Friday, December 3, 2010

On bilingual kids

When people comment that V and my future kids are going to be bilingual, I tell them that our kids will speak English with a Chilean accent and Spanish with a gringo accent. hahaha.

Tuesday, November 30, 2010

Thanksgiving sort of ruined.

I don't really like holidays a ton, except for el dieciocho and Thanksgiving. Yes, I'm a foodie. hahaha. Thanksgiving used to be my favorite American holiday. This year V and I had a lovely Thanksgiving lunch with my folks, for which I am thankful. But then, V asked me what we were celebrating. I couldn't remember if it was the first harvest that the pilgrims had after arriving to America, or if it was a feast that the Native Americans prepared for the pilgrims saving them from starvation. According to omniscient wikipedia, both answers are partially correct. Turns out the Native Americans taught the pilgrims to plant so that the pilgrims wouldn't starve to death come winter. It worked out well for the pilgrims, and Thanksgiving is celebrated at harvest time. So it celebrates the first harvest. Then the whites proceeded to kill almost all of the Native Americans.
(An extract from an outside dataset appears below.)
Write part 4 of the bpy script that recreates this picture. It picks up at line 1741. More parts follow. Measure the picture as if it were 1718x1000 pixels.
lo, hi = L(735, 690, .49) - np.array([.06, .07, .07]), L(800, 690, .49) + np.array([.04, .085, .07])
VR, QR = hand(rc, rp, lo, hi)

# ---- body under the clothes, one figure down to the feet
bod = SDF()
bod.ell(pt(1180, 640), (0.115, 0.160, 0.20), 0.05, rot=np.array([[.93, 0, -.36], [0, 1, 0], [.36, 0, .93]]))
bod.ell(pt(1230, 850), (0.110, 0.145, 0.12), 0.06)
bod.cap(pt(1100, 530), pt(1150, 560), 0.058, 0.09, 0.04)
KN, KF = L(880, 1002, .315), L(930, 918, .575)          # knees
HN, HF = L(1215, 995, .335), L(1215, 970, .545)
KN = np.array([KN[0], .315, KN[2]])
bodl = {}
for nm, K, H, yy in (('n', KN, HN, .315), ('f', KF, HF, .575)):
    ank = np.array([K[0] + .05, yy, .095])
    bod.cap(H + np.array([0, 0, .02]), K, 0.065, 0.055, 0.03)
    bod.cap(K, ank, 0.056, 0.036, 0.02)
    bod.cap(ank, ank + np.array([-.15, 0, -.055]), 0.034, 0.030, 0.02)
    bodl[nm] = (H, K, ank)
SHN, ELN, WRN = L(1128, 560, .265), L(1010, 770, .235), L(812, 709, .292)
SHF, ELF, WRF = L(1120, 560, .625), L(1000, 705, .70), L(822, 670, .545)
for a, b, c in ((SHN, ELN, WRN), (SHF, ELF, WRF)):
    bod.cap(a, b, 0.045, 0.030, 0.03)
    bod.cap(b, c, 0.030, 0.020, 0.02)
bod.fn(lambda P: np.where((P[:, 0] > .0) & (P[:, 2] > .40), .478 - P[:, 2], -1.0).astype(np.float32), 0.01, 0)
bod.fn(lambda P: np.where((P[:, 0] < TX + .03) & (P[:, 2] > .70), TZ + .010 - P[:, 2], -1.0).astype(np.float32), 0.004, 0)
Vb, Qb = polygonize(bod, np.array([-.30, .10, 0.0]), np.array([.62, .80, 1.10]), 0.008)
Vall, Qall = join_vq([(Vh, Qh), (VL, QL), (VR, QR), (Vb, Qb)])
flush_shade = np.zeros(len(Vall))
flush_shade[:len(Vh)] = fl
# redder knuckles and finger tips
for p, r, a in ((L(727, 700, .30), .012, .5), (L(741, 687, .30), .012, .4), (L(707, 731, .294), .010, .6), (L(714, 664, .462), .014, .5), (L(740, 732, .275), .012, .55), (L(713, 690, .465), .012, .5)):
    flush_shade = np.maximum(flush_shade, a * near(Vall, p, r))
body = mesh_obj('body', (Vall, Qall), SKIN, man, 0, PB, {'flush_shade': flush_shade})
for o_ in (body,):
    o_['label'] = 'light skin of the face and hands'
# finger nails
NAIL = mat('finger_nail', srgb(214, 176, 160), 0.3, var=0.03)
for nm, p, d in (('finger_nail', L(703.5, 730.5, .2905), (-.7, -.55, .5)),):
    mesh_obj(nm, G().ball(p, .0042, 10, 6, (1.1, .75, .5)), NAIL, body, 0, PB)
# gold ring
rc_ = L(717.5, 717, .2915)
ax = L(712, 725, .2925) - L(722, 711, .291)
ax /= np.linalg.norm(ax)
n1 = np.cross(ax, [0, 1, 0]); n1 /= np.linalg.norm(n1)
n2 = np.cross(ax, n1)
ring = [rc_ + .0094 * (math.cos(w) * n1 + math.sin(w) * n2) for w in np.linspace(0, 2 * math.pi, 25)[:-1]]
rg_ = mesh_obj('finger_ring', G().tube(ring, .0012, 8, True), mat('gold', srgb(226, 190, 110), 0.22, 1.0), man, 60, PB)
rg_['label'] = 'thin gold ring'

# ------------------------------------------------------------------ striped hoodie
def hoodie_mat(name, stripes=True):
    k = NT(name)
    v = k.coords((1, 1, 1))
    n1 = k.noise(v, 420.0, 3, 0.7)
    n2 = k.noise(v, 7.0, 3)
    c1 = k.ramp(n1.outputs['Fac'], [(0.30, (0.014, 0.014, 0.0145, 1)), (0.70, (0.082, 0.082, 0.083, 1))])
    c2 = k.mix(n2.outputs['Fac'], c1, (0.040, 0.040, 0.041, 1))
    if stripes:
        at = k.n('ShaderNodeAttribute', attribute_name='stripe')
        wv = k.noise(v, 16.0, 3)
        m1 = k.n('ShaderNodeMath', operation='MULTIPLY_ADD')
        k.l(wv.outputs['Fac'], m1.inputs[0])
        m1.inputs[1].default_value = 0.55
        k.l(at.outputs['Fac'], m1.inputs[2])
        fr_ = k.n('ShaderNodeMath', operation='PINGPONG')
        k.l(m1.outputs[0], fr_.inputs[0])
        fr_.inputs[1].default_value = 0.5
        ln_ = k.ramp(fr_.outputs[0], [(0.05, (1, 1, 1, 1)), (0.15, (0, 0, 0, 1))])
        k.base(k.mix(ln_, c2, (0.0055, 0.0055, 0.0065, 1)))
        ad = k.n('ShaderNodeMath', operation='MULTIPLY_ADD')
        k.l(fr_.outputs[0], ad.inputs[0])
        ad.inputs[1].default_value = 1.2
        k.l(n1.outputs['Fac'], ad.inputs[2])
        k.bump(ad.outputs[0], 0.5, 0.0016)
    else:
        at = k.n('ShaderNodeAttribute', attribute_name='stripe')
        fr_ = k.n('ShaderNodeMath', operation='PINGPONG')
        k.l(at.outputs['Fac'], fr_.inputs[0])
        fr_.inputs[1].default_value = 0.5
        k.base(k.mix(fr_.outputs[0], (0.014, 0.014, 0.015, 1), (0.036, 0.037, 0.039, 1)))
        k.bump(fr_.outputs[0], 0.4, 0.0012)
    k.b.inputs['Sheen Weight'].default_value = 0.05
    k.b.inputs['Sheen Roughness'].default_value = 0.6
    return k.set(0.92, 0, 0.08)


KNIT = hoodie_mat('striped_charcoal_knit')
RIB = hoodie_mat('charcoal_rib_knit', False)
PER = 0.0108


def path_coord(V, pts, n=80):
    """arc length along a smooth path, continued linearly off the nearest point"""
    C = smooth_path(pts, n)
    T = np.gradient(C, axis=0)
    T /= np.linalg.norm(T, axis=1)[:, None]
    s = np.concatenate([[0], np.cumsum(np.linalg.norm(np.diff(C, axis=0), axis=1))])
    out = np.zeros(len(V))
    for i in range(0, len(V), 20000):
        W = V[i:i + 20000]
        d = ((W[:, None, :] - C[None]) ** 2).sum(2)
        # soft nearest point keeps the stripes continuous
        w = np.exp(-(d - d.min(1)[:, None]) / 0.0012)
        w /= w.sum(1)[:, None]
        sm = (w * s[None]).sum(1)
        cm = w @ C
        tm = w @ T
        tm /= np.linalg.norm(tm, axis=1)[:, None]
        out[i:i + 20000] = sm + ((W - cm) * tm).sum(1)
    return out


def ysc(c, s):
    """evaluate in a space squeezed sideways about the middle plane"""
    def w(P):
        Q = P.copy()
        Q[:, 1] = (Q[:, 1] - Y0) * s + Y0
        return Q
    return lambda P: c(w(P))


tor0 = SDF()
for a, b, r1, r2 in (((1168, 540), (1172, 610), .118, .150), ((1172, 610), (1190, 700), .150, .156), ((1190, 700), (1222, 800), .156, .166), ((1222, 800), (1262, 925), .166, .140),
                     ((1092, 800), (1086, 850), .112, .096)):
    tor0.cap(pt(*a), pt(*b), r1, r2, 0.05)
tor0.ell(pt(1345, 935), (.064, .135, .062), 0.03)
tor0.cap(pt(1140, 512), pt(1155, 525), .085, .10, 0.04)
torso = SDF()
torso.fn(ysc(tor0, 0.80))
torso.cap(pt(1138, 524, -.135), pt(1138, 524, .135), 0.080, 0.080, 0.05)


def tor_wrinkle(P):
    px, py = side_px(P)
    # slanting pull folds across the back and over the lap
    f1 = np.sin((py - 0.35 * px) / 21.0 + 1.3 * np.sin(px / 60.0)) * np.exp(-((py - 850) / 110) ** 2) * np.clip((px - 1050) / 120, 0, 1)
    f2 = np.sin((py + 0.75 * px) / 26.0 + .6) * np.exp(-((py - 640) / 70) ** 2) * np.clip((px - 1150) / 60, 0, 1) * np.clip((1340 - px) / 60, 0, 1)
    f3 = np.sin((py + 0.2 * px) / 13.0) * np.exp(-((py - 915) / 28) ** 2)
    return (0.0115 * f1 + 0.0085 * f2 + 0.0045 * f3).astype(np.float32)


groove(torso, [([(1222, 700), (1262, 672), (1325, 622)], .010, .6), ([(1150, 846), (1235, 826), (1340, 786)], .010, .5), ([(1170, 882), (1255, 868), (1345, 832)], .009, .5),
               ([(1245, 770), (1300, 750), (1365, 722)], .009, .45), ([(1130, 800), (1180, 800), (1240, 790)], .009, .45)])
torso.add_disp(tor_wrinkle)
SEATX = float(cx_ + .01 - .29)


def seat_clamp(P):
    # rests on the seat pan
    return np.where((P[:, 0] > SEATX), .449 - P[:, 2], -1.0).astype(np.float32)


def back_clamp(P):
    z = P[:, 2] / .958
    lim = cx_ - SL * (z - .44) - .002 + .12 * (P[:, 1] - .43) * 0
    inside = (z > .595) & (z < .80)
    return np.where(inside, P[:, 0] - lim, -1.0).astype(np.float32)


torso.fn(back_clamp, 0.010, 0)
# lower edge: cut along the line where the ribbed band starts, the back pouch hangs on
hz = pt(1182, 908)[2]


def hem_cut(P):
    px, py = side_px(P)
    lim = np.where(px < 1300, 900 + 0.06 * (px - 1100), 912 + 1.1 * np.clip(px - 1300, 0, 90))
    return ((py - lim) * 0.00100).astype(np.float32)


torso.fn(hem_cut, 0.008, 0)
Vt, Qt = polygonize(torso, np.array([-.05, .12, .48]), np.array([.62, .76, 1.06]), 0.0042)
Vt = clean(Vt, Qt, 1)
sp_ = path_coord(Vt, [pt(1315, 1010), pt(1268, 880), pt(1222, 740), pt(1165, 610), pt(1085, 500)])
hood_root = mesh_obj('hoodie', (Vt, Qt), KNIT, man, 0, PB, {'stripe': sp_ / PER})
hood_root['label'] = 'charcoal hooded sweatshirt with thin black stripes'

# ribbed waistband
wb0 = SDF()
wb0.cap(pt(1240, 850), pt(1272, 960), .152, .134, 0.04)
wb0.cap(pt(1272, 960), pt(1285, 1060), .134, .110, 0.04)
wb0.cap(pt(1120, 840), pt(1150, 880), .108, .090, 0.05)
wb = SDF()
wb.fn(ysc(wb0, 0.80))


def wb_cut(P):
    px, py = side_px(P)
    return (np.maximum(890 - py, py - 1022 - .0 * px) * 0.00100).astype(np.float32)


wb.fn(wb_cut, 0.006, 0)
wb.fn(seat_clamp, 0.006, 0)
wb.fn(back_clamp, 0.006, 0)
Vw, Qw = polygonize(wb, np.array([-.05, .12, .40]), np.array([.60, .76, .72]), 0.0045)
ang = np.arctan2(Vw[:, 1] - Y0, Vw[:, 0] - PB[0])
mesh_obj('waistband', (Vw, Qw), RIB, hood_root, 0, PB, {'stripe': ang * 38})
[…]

I've always known that. I don't know why it ruined Thanksgiving for me this year and not other years. Perhaps because this year I read Bury My Heart At Wounded Knee, An Indian History of the American West. And so I guess having to explain Thanksgiving to a foreigner six months after reading this book, got to me. I'm just thankful my little nephew and niece didn't ask me. I might have gone off on an "unpatriotic" rant and ruined their childhoods.